ISO vs. ASME: What About American Standards?
If you work with U.S. clients, you might encounter ASME standards (instead of ISO). The good news is they map to ISO standards—so you don’t need to learn a whole new system. Here’s the key correspondence:
| ISO Standard | Equivalent ASME Standard |
| ISO 2768-F (Precision) | No direct match—use custom specs |
| ISO 2768-M (Medium) | No direct match—use custom specs |
| ISO 286-Class 6 (IT6) | ASME B4.1 Grade 6 |
| ISO 286-Class 7 (IT7) | ASME B4.1 Grade 7 |
| ISO 286-Class 8 (IT8) | ASME B4.1 Grade 8 |
Pro Tip: If a U.S. client asks for “ASME B4.1 Grade 7,” just use ISO 286-Class 7—they’re nearly identical in tolerance ranges.
Yigu Technology’s Perspective on CNC Subtractive Tolerance Standards
At Yigu Technology, we see ISO 2768 and ISO 286 as essential tools for making CNC subtractive manufacturing efficient. Too often, clients overspecify tolerances (e.g., using ISO 286-Class 6 for a non-critical bracket) and end up paying more. We help them align standards with function: for example, a client making industrial valves switched from Class 6 to Class 7 (still meeting safety norms) and cut costs by 25%. We also share our CNC machine capabilities upfront—so designers know exactly what’s possible. Tolerance standards aren’t just rules—they’re a way to build trust and deliver parts that work, on time and on budget.
FAQ
- Can I use ISO 2768 and ISO 286 on the same part?
Yes! For example, a CNC-machined gear might use ISO 286-Class 7 for its center hole (a mating feature) and ISO 2768-M for its outer diameter (a non-mating feature). Just make sure to note both standards on your drawing.
- Is ISO 286-Class 6 always better than Class 8?

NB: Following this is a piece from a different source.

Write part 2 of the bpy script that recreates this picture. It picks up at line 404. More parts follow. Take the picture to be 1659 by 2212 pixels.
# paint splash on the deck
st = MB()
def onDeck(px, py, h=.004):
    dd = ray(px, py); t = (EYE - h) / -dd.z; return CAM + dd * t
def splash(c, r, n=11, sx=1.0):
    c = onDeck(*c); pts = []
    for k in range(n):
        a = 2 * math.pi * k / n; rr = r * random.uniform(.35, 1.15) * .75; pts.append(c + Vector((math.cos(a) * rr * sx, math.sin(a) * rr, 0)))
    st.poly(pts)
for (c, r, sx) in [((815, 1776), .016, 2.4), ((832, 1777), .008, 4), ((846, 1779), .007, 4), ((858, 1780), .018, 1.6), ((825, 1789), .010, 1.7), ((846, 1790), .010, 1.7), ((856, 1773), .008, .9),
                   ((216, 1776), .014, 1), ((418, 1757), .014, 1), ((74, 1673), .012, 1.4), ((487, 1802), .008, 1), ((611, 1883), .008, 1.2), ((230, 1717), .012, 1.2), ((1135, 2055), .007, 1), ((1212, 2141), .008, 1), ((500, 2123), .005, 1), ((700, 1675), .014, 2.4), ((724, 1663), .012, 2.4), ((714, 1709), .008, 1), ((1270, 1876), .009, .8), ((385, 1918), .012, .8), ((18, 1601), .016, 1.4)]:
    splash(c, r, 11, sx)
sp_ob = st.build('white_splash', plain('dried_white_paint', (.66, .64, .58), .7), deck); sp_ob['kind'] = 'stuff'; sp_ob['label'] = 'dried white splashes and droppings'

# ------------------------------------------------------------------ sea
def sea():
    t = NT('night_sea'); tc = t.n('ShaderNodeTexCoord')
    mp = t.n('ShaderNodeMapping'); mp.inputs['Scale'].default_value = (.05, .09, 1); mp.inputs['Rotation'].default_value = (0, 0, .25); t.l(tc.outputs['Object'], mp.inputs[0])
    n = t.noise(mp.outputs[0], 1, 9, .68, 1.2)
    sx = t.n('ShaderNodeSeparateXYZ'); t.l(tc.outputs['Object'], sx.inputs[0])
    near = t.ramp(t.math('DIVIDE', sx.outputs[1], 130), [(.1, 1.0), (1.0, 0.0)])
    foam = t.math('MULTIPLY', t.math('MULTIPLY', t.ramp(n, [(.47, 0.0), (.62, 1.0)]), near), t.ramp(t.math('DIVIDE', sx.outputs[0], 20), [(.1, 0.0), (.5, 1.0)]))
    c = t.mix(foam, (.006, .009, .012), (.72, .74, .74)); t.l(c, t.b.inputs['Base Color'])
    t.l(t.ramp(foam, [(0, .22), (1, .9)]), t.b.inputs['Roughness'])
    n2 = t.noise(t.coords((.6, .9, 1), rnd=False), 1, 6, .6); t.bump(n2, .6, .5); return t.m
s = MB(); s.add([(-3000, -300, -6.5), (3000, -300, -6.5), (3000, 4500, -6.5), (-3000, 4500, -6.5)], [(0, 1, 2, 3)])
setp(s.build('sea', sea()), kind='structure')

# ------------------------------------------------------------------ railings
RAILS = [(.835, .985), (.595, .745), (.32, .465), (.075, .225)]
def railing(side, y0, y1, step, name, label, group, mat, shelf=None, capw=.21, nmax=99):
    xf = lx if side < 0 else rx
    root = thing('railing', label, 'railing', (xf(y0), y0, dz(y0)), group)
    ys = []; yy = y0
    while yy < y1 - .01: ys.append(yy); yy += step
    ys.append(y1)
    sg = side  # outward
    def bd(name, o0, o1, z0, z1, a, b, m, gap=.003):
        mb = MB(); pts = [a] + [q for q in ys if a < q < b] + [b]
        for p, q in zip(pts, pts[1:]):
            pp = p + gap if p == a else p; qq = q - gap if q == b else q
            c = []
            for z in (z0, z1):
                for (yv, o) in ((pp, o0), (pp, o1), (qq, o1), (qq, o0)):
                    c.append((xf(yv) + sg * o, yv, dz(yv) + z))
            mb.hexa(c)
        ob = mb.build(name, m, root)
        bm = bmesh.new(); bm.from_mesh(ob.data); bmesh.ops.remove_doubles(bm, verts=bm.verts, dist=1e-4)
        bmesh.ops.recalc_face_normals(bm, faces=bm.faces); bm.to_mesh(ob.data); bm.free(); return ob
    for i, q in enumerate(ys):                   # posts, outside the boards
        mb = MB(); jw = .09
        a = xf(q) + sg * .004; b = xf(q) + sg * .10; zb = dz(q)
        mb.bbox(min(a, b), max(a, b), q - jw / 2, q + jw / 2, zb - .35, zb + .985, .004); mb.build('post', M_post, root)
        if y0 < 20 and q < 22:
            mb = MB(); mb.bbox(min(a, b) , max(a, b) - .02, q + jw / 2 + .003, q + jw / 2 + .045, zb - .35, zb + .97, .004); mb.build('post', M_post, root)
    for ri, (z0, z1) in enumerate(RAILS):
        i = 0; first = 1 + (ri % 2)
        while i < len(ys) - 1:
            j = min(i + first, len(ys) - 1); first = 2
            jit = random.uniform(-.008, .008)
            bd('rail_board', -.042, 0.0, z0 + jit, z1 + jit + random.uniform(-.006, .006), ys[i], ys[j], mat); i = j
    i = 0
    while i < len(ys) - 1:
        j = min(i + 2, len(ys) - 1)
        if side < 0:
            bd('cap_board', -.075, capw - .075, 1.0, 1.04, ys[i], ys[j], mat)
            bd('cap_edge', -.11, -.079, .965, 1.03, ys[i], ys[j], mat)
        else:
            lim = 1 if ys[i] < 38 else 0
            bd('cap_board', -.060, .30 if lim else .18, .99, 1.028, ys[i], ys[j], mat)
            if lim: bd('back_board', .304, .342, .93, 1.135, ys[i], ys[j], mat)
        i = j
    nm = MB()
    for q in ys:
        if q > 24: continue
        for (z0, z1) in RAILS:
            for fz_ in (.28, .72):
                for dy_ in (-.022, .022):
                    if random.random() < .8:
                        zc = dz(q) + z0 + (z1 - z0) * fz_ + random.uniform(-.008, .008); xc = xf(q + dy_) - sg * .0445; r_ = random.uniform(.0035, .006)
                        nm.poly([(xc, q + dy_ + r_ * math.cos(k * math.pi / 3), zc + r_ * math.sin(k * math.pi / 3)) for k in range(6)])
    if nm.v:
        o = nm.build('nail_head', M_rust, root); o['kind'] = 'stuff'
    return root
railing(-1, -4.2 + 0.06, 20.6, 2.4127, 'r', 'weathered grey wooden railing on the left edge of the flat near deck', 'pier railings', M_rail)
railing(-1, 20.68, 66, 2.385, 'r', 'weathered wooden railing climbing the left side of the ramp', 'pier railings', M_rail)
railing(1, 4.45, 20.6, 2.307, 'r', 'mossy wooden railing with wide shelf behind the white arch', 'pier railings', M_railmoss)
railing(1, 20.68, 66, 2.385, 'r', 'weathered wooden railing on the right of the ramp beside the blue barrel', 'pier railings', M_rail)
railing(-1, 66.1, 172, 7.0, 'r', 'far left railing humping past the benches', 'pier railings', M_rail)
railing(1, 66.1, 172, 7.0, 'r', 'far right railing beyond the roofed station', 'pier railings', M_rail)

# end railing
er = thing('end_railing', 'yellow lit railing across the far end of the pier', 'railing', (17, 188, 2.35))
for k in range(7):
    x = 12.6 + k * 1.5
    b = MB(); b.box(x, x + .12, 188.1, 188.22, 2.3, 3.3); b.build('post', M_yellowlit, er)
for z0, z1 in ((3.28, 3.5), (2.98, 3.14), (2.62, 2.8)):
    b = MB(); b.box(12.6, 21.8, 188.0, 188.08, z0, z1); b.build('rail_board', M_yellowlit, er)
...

No—better depends on function. Class 6 is tighter, but it’s more expensive and harder to achieve. For example, a toy car’s axle only needs Class 8 (it doesn’t need precision), but a jet engine’s shaft needs Class 6 (any wobble could be dangerous). Always pick the loosest class that works.
- What if my dimension is outside ISO 2768/286 ranges (e.g., 5000 mm)?
For dimensions over the standard ranges (e.g., ISO 2768-M stops at 4000 mm), create a custom tolerance. Work with your CNC shop to set a range they can achieve—for a 5000 mm beam, a tolerance of ±3 mm is usually realistic and cost-effective.